Und sie wissen, wie man Fußball spielt. Wer bei einem Altherrenspiel meint, als Außenverteidiger auflaufen zu können, hat die Lacher auf seiner Seite. Hier wird selbstverständlich noch mit Libero gespielt. Raumdeckung? Davon spricht in ein paar Jahren doch sowieso niemand mehr. Ähnlich wie von Stabilisationsübungen oder dem Frauenwahlrecht. Was jedoch nicht heißt, dass es den Teams an taktischer Raffinesse mangelt. So mancher Nachwuchs-Trainer kann sich vom AH-Fußball eine gehörige Scheibe abschneiden und in seinen Laptop legen. Barcelona, Manchester City, Bayern München – sie alle mögen beeindruckend viel Ballbesitz haben und das Mittelfeld dominieren. Herzlichen Glückwunsch. Doch im AH-Fußball gibt es kein Mittelfeld. Es gibt nur Abwehr und Angriff. Das mag auf den ersten Blick lustig erscheinen, ist es aber nicht. Wer einmal mit seiner Herrenmannschaft ein Testspiel gegen ein AH-Team absolvieren musste, der weiß, wo Bartel den Most holt. Vorne vergeht einem gegen eine ganze Armada von Katsche Schwarzenbecks recht schnell der Spaß und hinten ist man eigentlich immer in Unterzahl – was schnell zu Ergebnissen wie im Tischtennis führt. Und wer dann am Ende die Nase vorne hat, ist mehr oder weniger Glückssache. Oder vom argumentativen Geschick der Spieler abhängig.

Denn eines ist klar: Trotz aller taktischen Zaubertricks mit Vorstoppern, Mittelläufern und einem 4-0-6-System bleibt das Mundwerk noch immer das wichtigste Hilfsmittel eines jeden AH-Kickers. Die gegnerische Mannschaft bis zum Erbrechen mürbe zu quatschen, gehört zu den Kernkompetenzen der Alten Herren. Kaum passiert der Ball eine Seitenauslinie, wird diskutiert. Wer zuletzt am Ball war, ob es zuvor ein Foul gab, ob der Ball überhaupt hinter der Linie sei oder ob man darüber nun „wirklich diskutieren“ müsse. Dies dürfte einer der Gründe sein, weshalb es auch für Schiedsrichter eine der größten Herausforderungen darstellt, ein AH-Spiel zu pfeifen.
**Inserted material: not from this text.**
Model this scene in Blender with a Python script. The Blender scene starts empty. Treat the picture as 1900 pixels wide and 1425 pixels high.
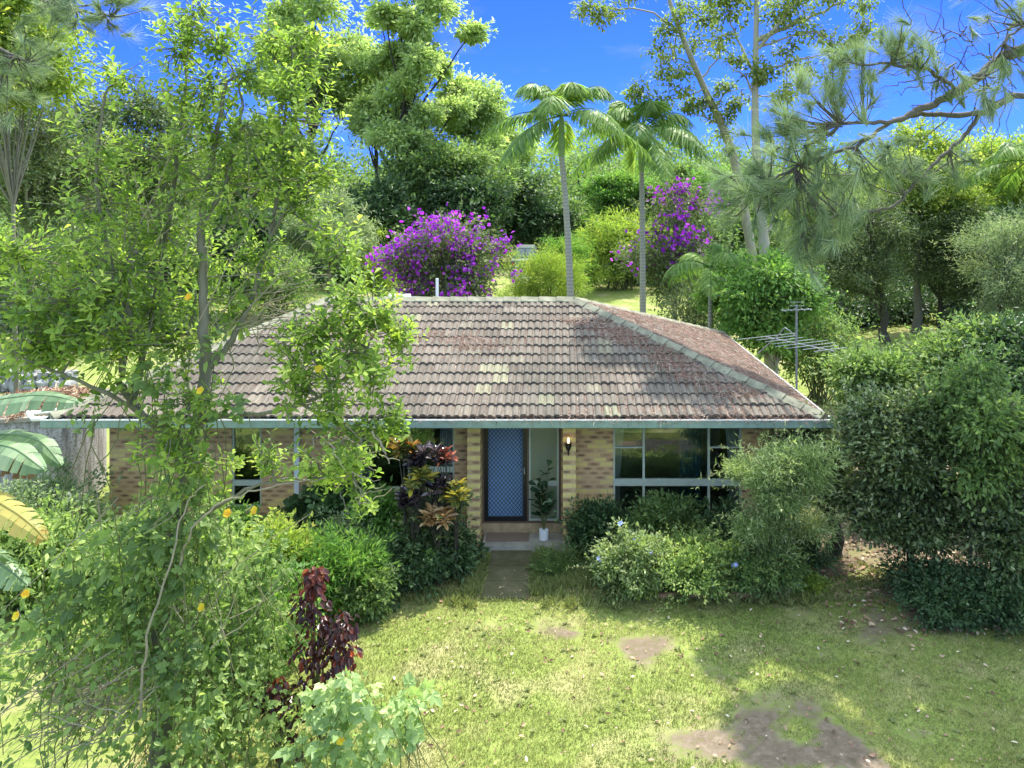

Lässt man sich auf derartige Diskussionsrunden ein, kann man als Unparteiischer schon einpacken. Die Mehrzahl der AH-Spieler gehört zu jenem Schlag von Menschen, die sich berufen fühlen, weil sie zuhause einen beleuchteten Globus im Arbeitszimmer stehen haben. Entsprechend lassen sie sich von ihrer Meinung nur äußerst ungern abbringen – erst recht nicht von einem unerfahrenen Grünschnabel, der ihnen erzählen will, wie Fußball funktioniert. Es geht in diesem Fall schließlich um die Geisteshaltung, die hier zur Schau getragen wird. Hilfsweise auch ums Prinzip.
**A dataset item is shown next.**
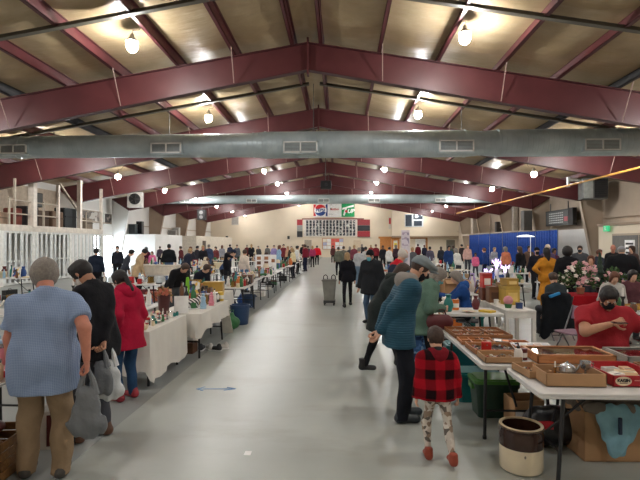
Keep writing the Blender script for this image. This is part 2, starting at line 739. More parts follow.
air_duct(18.0, 5.56, 0.46, [(-16.9, 0.42), (-12.4, 0.42), (-12.2, 0.42), (-3.25, 0.45), (-2.8, 0.5), (4.6, 0.5), (5.2, 0.44), (5.8, 0.5), (15.1, 0.5)],
         [(-12.3, 0.42), (-6.45, 0.46), (-1.45, 0.5), (4.2, 0.5), (9.35, 0.5)], 'large silver spiral duct crossing the hall in front of the second roof beam')
air_duct(41.3, 5.64, 0.36, [(-16.9, 0.36), (-14.0, 0.36), (-7.0, 0.36), (-3.0, 0.39), (4.0, 0.39), (8.0, 0.36), (14.8, 0.36)],
         [(-13.4, 0.36), (-7.6, 0.36), (-1.4, 0.39), (2.9, 0.39), (8.5, 0.36)], 'smaller looking silver duct crossing the hall near its far end')

# ------------------------------------------------- far wall furnishings
def on_far(px, py):
    return xat(px, 63.3), zat(px, py, 63.3)


def far_box(name, px0, py0, px1, py1, m, depth=0.08, parent=None, off=0.0, bevel=0):
    x0, z1 = on_far(px0, py0)
    x1, z0 = on_far(px1, py1)
    return MB().box(x0, Y1 - depth - off, z0, x1, Y1 - off, z1).build(name, m, parent)


def text_obj(s, loc, size, m, rot=(PI / 2, 0, 0), parent=None, name='lettering', sx=1.0, bold=0.0, align='CENTER', shear=0.0):
    cu = bpy.data.curves.new(name, 'FONT')
    cu.body = s
    cu.size = size
    cu.align_x = align
    cu.align_y = 'CENTER'
    cu.extrude = 0.004
    cu.offset = bold
    cu.shear = shear
    o = bpy.data.objects.new(name, cu)
    o.data.materials.append(m)
    COL.objects.link(o)
    o.location = loc
    o.rotation_euler = rot
    o.scale = (sx, 1, 1)
    me = bpy.data.meshes.new_from_object(o.evaluated_get(bpy.context.evaluated_depsgraph_get()))
    o2 = bpy.data.objects.new(name, me)
    COL.objects.link(o2)
    o2.location, o2.rotation_euler, o2.scale = o.location, o.rotation_euler, o.scale
    bpy.data.objects.remove(o)
    o = o2
    if parent is not None:
        o.parent = parent
    return o


P_white = mat((245, 245, 242), 0.5)
P_red = mat((200, 34, 44), 0.5)
P_blue = mat((28, 60, 130), 0.5)
P_green = mat((18, 150, 84), 0.5)
P_ink = mat((30, 30, 36), 0.6)

# advert sign
sx0, sz1 = on_far(313.5, 203.5)
sx1, sz0 = on_far(354.5, 217)
w = sx1 - sx0
sign = empty('advertising_sign', (sx0, Y1, sz0))
H_ = sz1 - sz0
MB().box(0, -0.2, 0, w, 0, H_).build('panel', P_white, sign)
MB().box(0.0, -0.215, 0.12, 0.32, -0.2, H_ - 0.12).build('stripe_panel', P_red, sign)
MB().box(w * 0.30 , -0.215, 0.12, w * 0.345, -0.2, H_ - 0.12).build('stripe_panel', P_blue, sign)
cx, cz, rr = w * 0.17, H_ / 2, H_ * 0.42
MB().cyl((cx, -0.2, cz), (cx, -0.222, cz), rr * 1.08, n=32).build('roundel_ground', P_white, sign)


def wave_seg(top):
    pts = []
    if top:
        for i in range(25):
            a = PI - PI * i / 24 * 1.0
            a = R(155) - R(130) * i / 24
            pts.append((cx + rr * math.cos(a), cz + rr * math.sin(a)))
        for i in range(13):
            t = i / 12
            x = pts[24][0] + (pts[0][0] - pts[24][0]) * t if i else pts[24][0]
            pts.append((x, cz + rr * 0.34 + 0.10 * rr * math.sin(2 * PI * t)))
    else:
        for i in range(25):
            a = R(205) + R(130) * i / 24
            pts.append((cx + rr * math.cos(a), cz + rr * math.sin(a)))
        for i in range(13):
            t = i / 12
            x = pts[24][0] + (pts[0][0] - pts[24][0]) * t
            pts.append((x, cz - rr * 0.34 + 0.10 * rr * math.sin(2 * PI * t)))
    return pts


MB().extrude([(x, -0.222, z) for x, z in wave_seg(True)], (0, -0.01, 0)).build('roundel_cap', P_red, sign)
MB().extrude([(x, -0.222, z) for x, z in wave_seg(False)], (0, -0.01, 0)).build('roundel_bowl', P_blue, sign)
text_obj('PEPSI', (cx, -0.23, cz), 0.52, P_blue, parent=sign, bold=0.02, sx=1.05)
text_obj('ARENA', (w * 0.52, -0.215, H_ * 0.56), 0.34, P_red, parent=sign, bold=0.01)
MB().box(w * 0.41, -0.215, H_ * 0.5, w * 0.44, -0.2, H_ * 0.66).build('mark', P_ink, sign)
MB().box(w * 0.38, -0.212, H_ * 0.2, w * 0.48, -0.2, H_ * 0.22).build('rule', M_grey, sign)
MB().box(w * 0.40, -0.212, H_ * 0.88, w * 0.46, -0.2, H_ * 0.9).build('rule', M_grey, sign)
MB().box(w * 0.685, -0.215, 0.02, w, -0.2, H_ - 0.02).build('green_panel', P_green, sign)
MB().extrude([(w * 0.72, -0.215, H_ * 0.12), (w * 0.76, -0.215, H_ * 0.1), (w * 0.82, -0.215, H_ * 0.66), (w * 0.98, -0.215, H_ * 0.74),
              (w * 0.98, -0.215, H_ * 0.9), (w * 0.70, -0.215, H_ * 0.66), (w * 0.70, -0.215, H_ * 0.52), (w * 0.765, -0.215, H_ * 0.58)][::-1], (0, -0.008, 0)).build('white_seven', P_white, sign)
text_obj('UP', (w * 0.905, -0.222, H_ * 0.42), 0.72, P_white, parent=sign, bold=0.03, shear=0.25)
MB().cyl((w * 0.80, -0.2, H_ * 0.42), (w * 0.80, -0.235, H_ * 0.42), 0.17, n=20).build('red_dot', P_red, sign)
tag(sign, 'white rink sign with a red and blue roundel and a green panel above the board', 'sign')

# big name board: grid of dark and light plates
bx0, bz1 = on_far(303.5, 219.5)
bx1, bz0 = on_far(357, 236.5)
board = empty('score_board', (bx0, Y1, bz0))
bw, bh = bx1 - bx0, bz1 - bz0
MB().box(0, -0.12, 0, bw, 0, bh).build('panel', mat((226, 222, 214), 0.6), board)
MB().box(-0.2, -0.2, bh, bw + 0.9, 0, bh + 0.14).build('top_rail', mat((130, 60, 60), 0.6), board)
dk = clutter_mat('board_cells', [(34, 36, 42), (60, 64, 70), (215, 215, 212), (44, 48, 64), (30, 32, 36), (120, 124, 128)], 6.0)
g = MB()
for r in range(5):
    for c in range(15):
        x = 0.35 + c * (bw - 0.45) / 15
        z = 0.12 + r * (bh - 0.2) / 5
        g.box(x, -0.135, z, x + (bw - 0.45) / 15 - 0.13, -0.12, z + (bh - 0.2) / 5 - 0.03)
g.build('name_plate_pattern', dk, board)
tag(board, 'wide board of small dark and pale plates in five lines below the sign', 'board')
for (a, b, pal, lab) in ((297, 302.5, ((170, 56, 62), (150, 150, 146), (48, 50, 52)), 'narrow red, grey and black panel on the cream wall at the near end of the plate board'),
                         (357.5, 370, ((150, 60, 66), (50, 52, 56), (170, 58, 66)), 'red and black scoreboard panel beside the doorway end of the plate board')):
    t = empty('wall_panel', (0, 0, 0))
    for i, cc in enumerate(pal):
        far_box('panel_field', a, 219.5 + i * 5.8, b, 219.5 + i * 5.8 + 5.6, mat(cc, 0.6), 0.1, t)
    far_box('panel_strip', a, 236.6, b, 237.2, M_grey, 0.1, t)
    tag(t, lab, 'board')
t = empty('notice_board')
far_box('board_back', 322, 238, 343.5, 249.5, wood((196, 150, 118), (206, 164, 134)), 0.06, t)
rnd = random.Random(9)
for i in range(3):
    for j in range(5):
        c = rnd.choice([(240, 240, 238), (180, 186, 214), (216, 92, 84), (232, 226, 210), (240, 240, 240)])
        far_box('notice_sheet', 323 + j * 4.1, 238.8 + i * 3.5, 326.8 + j * 4.1, 241.9 + i * 3.5, mat(c, 0.7), 0.075, t)
tag(t, 'orange framed notice board covered with papers under the plate board', 'notice board')
for i, (a, b, y0, y1, c) in enumerate([(304.5, 311.5, 240, 258, (168, 156, 140)), (353.5, 361, 240, 258, (214, 196, 170)), (380, 391, 238, 258, (196, 128, 66)), (391.5, 399.5, 238, 258, (206, 138, 74)),
                                       (446.5, 455, 240, 258, (112, 108, 96)), (415.5, 426.5, 239, 258, (242, 240, 234)), (425.5, 427.6, 237, 258, (200, 130, 60))]):
    d = struct(far_box('door_%d' % (i + 2), a, y0, b, y1, mat(c, 0.6), 0.07))
struct(far_box('trim_1', 378.5, 236.6, 427.5, 238.6, mat((190, 126, 66), 0.6), 0.14))
t = empty('wall_poster')
far_box('sheet', 393.5, 240.5, 397.5, 249, mat((240, 238, 226), 0.6), 0.1, t)
far_box('yellow_field', 394, 243, 397, 247, mat((238, 214, 60), 0.6), 0.115, t)
tag(t, 'white poster with a yellow block on the orange door', 'poster')
struct(far_box('wall_block', 391.5, 200, 471, 236.8, M_cream, 0.55))
struct(far_box('trim_2', 391.5, 236, 480, 237.6, mat((150, 130, 108), 0.7), 0.62))
win = struct(far_box('window_1', 404.3, 214.3, 422.6, 227, mat((205, 210, 214), 0.4), 0.66))
for a, b, c_, d_ in ((405, 215, 411.2, 226.3), (412.8, 215, 421.8, 219.4), (413.2, 221, 421.2, 226)):
    far_box('pane', a, b, c_, d_, mat((58, 66, 76), 0.12), 0.69, win)
t = empty('wall_banner')
far_box('cloth', 388.6, 217, 391, 229, mat((206, 200, 190), 0.7), 0.1, t)
far_box('red_field', 389, 218, 390.8, 224, mat((190, 40, 50), 0.7), 0.11, t)
tag(t, 'tall narrow red and pale banner beside the wall corner', 'banner')
for px in (226, 288):
    pass
t = empty('wall_vent')
x0, z1 = on_far(231.5, 216.5)
x1, z0 = on_far(238.5, 225)
MB().box(x0, Y1 - 0.08, z0, x1, Y1, z1).build('frame', mat((190, 184, 176), 0.6), t)
MB().box(x0 + 0.08, Y1 - 0.1, z0 + 0.1, x1 - 0.08, Y1 - 0.06, z1 - 0.1).build('louvre_panel', mat((160, 156, 150), 0.6), t)
tag(t, 'small pale grey vent high on the cream end wall', 'vent')
for px, py, lab in ((227, 237.5, 'small black wall speaker low on the cream wall near the vent'), (288.6, 237.5, 'small black wall speaker beside the plate board')):
    x, z = on_far(px, py)
    t = empty('wall_speaker', (x, Y1 - 0.1, z))
    MB().box(-0.14, -0.2, -0.2, 0.14, 0.1, 0.2).build('cabinet', M_black, t)
    MB().cyl((0, -0.21, 0), (0, -0.2, 0), 0.1).build('cone', M_dkgrey, t)
    tag(t, lab, 'speaker')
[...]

Hat man sich schließlich mühsam zum Sieg gequasselt, ebbt die Entrüstung allerdings auch ebenso schnell ab, wie sie aufgekommen ist. Und die unüberbrückbare Feindseligkeiten entpuppen sich bei einer Handvoll Weizen als fruchtbarer Boden für allerlei Fußballphilosophie. Und auch hier zeigt sich recht schnell: Wenn es den Fußball nicht gäbe, würde er noch an Ort und Stelle erfunden werden. Mitsamt Libero, Vorstoppern und Kniebandagen.